Why do editors insist on writing so much? If they'd simply cut their stories down to a few pithy captions, the magazine could look a lot better. There'd be more room for big colorful pictures and clever headline treatments. Then we wouldn't have to read so much either. Isn't that what everyone really wants?

Apparently not.

Even as art director, I can't escape hearing about how great the writing is in ED. For example, Mary Ellen Mingst, a devoted ED reader and member of the community theatre BC Players in New Jersey, regularly rings up to let me know how amused she was by David Johnson's latest editorial, or how she agrees that the Tony Awards "should recognize achievement in sound; - how can they ignore it? - and isn't the oversight shocking." Well Mom, I mean Mrs. Mingst, what did you think about that feature layout, or the cover design?

"A bit dark, wasn't it?"

Fine! Fine.

The fact is, it was a bit dark. There are a number of challenges we face in trying to present a visually appealing magazine that still serves to illustrate and support the stories our editors write:

Source materials: We cover the most extraordinary achievements in entertainment design - Hollywood epics, amazing Broadway shows, spectacular themed environments - and yet, it's not unusual for us to receive a stack of snapshots that would've been disappointing if they were meant to record your kid's birthday party, let alone a multimillion-dollar entertainment extravaganza. When we cover a film project, for example, it's not Mel Gibson's mug that we want to see, but more likely the set he's running around on. However, capturing the process of creating sets, designing and building costumes, and other behind-the-scenes activities tend to be recorded with less urgency than the captivating stars.

Computer Images: We'll often receive images to accompany a story via email, usually "jpegs." These computer images are appropriate to post on a website, and might look fine on your home page. But if you try to print them, what you'll end up with is muck. In spite of this, when nothing else is available we might hope that a bit of trickery in Photoshop will make everything all right. Still, there's only so much retouching you can do before that picture becomes a painting.

Photographing theatre is a huge challenge as well. A performer lighted for a performance is dramatically different than a performer as he or she would be lighted for a portrait. In photographs of theatre productions, you may have noticed the players are often "blown out," their features almost impossible to read. Again, you'll certainly find glorious photos of the stars in ad campaigns, but the budget allotted for advertising doesn't generally include shots of costumes, sets, and the actual production - exactly the things we want to explore in our pages.

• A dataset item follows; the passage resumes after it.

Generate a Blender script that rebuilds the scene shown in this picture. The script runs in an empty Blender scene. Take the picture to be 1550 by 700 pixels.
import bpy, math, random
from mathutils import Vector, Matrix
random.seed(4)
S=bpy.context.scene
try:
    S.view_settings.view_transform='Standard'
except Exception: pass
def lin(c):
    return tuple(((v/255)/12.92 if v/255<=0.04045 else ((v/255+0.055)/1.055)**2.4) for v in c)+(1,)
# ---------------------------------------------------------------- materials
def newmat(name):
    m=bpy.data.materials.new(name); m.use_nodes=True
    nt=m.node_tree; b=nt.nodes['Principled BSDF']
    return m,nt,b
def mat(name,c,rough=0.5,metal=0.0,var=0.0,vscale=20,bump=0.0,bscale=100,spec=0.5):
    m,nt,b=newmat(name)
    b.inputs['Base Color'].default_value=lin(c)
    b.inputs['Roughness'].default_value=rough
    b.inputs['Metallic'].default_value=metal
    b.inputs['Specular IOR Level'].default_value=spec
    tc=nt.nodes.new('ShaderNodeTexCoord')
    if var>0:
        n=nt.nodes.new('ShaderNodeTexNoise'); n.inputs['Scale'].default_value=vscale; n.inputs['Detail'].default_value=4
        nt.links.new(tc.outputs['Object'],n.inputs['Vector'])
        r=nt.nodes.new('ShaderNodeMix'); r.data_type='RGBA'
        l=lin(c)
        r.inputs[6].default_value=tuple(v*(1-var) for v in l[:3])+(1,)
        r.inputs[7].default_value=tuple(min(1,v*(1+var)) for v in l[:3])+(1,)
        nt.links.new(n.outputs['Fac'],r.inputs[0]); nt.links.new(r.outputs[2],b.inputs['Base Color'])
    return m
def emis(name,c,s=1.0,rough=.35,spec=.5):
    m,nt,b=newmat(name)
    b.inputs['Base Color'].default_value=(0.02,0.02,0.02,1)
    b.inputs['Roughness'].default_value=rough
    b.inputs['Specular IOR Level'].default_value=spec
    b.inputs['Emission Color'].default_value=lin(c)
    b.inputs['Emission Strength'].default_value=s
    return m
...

Fortunately, ED publishes work by some of the best photographers in the business, and their work is truly extraordinary. However, reproducing these photos in our magazine is another challenge.

The printing process can effect reproduction quality. The porous, matte finish of the paper stock we currently use has benefits, yet dark theatre and concert shots often suffer as a result. The heavy ink coverage required ends up looking muddy or we get a lot of "show-through," which means it bleeds to the other side of the page.

In an effort to address some of these issues, we've initiated some changes. We've switched to a new printing process that better maintains midtones. We've also been testing alternative paper stock options. This will have a big impact on the quality of the reproduction as well.

And, there are some things the designers and technicians we cover in our pages can do to help us look our best:

I call upon you to record your work. Having a portfolio that's easy to view and communicates what you do is always an asset. Unfortunately, it's easy not to do this. Meeting deadline, caught up in the project, simply getting the job done, doesn't leave much time to consider recording your work. But it's worth it, especially if you're going to be a hit in your Entertainment Design profile.

For us, slides remain the best way to view and reproduce work. Images professionally recorded onto CD are excellent as well. The professional CD burning process duplicates your images at various resolution sizes, and will include a miniature visual catalog of the work. Large prints with crisp images are the next best option.

Problems generally result from emailed images, "jpegs," and other digital files that don't include a range of resolution sizes. But beyond that, the real problem is I too read the stories in Entertainment Design; I can't help it. As a result, I know what I'd like to see accompany the articles, and sometimes that means that the grizzly little snapshot of the foamcore scale model of a set really is more compelling than good ol' Mr. Gibson flying through the air propelled by a pyrotechnic explosion, snazzy as that might look.

If magazine art directors had their way, most publications would be about as text-heavy as Dick and Jane books, and for some that might be an improvement. But I'm afraid I have to agree with ED subscribers: I want to keep on reading. So, I'll continue doing whatever I can to frame those words as best I can.